I would compare the recent Rust Android post [1], where they have a 5000x lower memory vulnerability rate compared to traditional C/C++ with the number of segfaults found in Bun. [2]

In my opinion Zig does not move the needle on real safety when the codebase becomes sufficiently complex.

[1]: https://security.googleblog.com/2025/11/rust-in-android-move...

[2]: https://github.com/oven-sh/bun/issues?q=segfault%20OR%20segm...

dns_snek 2 hours ago | parent [-]

Why are we comparing a number of exploitable vulnerabilities to the number of segfault reports? Where does the "5000x" figure come from?

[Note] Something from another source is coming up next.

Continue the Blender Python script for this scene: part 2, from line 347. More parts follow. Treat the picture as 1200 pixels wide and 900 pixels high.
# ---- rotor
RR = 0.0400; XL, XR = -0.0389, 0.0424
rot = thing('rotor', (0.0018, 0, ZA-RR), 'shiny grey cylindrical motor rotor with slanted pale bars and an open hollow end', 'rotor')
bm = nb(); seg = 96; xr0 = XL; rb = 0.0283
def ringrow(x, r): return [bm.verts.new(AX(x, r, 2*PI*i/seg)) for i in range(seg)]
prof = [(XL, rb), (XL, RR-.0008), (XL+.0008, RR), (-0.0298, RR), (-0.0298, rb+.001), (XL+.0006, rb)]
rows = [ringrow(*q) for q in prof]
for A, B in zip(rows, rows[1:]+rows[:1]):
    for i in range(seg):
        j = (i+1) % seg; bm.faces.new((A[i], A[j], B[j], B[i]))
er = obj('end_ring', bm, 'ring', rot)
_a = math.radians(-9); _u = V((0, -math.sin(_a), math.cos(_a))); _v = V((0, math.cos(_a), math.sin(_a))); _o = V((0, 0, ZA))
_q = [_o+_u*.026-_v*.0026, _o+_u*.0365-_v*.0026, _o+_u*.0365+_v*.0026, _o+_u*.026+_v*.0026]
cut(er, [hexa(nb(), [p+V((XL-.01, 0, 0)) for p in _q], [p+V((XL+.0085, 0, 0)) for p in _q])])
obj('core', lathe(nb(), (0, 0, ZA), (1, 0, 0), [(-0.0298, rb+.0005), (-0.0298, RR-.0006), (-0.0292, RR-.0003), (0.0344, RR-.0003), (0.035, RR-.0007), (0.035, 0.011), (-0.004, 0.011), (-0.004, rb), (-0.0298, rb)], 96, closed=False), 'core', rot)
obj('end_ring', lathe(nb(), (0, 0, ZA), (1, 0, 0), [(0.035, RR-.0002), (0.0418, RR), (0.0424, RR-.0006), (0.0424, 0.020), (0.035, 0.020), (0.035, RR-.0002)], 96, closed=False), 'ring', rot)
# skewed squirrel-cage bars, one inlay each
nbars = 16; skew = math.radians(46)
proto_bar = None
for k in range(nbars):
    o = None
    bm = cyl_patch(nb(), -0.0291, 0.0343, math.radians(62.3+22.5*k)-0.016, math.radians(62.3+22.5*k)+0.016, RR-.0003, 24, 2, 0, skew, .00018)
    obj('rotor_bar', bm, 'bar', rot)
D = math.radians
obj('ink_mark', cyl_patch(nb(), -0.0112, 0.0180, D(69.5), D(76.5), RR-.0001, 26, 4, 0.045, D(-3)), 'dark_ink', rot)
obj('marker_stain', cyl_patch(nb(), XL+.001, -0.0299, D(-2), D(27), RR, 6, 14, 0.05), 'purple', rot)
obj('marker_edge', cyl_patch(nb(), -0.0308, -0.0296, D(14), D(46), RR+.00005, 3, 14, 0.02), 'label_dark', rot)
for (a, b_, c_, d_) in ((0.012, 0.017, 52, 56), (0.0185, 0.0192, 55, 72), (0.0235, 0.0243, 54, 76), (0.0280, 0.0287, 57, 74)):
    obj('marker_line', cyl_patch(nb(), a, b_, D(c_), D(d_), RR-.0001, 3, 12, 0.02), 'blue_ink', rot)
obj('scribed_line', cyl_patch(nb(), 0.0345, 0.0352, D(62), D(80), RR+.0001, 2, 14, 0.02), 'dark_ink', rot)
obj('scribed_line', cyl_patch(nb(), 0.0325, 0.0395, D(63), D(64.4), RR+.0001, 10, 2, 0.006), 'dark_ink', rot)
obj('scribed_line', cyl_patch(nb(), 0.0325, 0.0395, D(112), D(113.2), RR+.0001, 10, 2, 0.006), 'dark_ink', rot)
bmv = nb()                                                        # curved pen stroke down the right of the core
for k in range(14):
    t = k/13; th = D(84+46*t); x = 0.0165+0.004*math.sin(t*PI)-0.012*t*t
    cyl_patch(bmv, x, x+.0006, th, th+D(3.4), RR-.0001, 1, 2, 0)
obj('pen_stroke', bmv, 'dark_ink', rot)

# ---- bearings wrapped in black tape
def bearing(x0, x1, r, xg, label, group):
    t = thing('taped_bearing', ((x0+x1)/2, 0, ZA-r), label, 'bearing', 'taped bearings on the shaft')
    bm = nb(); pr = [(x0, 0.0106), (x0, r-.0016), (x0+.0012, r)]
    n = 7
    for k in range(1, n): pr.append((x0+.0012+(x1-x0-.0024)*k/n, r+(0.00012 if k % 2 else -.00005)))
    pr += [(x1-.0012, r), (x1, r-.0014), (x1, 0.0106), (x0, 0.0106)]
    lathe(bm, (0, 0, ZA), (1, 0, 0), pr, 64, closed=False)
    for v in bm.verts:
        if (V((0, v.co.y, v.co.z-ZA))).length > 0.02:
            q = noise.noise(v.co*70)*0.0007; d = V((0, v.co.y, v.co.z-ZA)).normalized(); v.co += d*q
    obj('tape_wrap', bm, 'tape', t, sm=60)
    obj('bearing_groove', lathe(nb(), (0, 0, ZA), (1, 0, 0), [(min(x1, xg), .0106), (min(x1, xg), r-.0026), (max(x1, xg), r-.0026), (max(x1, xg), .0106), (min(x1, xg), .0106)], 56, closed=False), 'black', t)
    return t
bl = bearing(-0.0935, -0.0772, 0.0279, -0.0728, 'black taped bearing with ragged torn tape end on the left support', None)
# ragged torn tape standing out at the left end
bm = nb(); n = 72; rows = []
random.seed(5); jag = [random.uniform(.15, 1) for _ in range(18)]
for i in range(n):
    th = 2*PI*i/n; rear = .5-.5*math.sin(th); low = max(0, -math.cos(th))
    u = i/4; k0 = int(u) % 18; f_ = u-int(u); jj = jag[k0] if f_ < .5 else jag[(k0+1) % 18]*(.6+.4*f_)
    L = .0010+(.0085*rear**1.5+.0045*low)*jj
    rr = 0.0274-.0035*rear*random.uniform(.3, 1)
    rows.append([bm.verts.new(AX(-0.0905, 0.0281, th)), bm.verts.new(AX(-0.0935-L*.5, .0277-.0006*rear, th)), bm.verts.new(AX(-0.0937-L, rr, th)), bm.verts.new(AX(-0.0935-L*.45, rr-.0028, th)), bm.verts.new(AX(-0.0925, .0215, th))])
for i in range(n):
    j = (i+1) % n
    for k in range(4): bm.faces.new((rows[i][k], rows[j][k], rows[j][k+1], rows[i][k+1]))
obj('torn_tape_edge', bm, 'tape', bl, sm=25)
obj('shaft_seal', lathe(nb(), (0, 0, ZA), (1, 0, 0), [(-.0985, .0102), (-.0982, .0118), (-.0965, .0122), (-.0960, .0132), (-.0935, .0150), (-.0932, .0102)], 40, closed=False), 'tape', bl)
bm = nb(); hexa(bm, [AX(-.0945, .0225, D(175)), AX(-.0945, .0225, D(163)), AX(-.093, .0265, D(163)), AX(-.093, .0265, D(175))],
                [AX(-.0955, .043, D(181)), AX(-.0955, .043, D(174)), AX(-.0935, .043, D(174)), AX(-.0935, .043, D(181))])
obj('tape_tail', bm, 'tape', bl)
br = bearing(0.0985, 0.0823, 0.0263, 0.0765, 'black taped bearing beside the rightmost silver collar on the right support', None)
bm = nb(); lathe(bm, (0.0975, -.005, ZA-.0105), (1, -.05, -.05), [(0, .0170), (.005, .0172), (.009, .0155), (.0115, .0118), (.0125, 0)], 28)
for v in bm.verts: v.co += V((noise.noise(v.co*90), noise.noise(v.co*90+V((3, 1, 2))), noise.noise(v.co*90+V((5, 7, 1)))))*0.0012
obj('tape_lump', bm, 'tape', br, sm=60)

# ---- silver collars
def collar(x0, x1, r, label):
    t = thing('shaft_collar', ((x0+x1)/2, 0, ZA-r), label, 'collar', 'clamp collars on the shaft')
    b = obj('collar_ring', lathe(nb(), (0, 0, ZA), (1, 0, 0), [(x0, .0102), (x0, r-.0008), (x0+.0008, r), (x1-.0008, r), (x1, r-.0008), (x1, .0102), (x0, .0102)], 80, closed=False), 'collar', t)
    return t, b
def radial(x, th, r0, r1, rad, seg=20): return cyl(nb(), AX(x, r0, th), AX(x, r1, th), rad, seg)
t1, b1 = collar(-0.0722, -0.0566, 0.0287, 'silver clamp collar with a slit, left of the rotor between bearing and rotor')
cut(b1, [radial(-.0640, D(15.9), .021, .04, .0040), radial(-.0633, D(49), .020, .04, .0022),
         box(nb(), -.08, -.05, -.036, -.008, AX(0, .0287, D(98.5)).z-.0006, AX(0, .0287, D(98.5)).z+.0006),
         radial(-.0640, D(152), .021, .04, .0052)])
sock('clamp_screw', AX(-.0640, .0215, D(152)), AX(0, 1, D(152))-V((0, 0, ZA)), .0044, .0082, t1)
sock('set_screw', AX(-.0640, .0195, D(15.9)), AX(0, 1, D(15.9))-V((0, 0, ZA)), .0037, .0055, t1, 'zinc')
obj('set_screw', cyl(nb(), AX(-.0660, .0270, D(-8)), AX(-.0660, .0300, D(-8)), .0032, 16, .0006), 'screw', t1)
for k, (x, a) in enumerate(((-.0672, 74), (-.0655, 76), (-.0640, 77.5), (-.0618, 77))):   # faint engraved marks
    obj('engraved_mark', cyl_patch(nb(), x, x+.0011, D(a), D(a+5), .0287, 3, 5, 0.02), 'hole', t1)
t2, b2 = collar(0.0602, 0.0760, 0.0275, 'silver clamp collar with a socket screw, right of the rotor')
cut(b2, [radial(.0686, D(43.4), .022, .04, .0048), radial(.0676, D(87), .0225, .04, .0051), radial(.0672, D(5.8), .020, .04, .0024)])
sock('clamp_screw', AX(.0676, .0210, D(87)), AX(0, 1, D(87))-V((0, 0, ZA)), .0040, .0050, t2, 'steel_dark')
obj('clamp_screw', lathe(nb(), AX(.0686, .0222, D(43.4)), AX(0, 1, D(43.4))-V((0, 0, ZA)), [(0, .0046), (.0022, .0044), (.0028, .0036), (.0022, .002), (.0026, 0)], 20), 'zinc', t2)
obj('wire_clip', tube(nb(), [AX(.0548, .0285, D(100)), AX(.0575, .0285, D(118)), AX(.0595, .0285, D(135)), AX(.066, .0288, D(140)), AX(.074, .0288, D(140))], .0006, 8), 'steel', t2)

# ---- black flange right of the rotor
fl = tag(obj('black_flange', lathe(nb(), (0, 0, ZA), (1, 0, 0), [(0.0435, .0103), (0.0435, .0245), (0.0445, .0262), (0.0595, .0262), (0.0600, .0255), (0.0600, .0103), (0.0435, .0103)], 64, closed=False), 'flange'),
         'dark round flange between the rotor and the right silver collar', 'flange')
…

ViewTrick1002 an hour ago | parent [-]

The number is memory vulnerabilities. Not if they are exploitable. The numbers comes from this part of the article:

    This near-miss inevitably raises the question: "If Rust can have memory safety vulnerabilities, then what’s the point?"

    The point is that the density is drastically lower. So much lower that it represents a major shift in security posture. Based on our near-miss, we can make a conservative estimate. With roughly 5 million lines of Rust in the Android platform and one potential memory safety vulnerability found (and fixed pre-release), our estimated vulnerability density for Rust is 0.2 vuln per 1 million lines (MLOC).

    Our historical data for C and C++ shows a density of closer to 1,000 memory safety vulnerabilities per MLOC. Our Rust code is currently tracking at a density orders of magnitude lower: a more than 1000x reduction.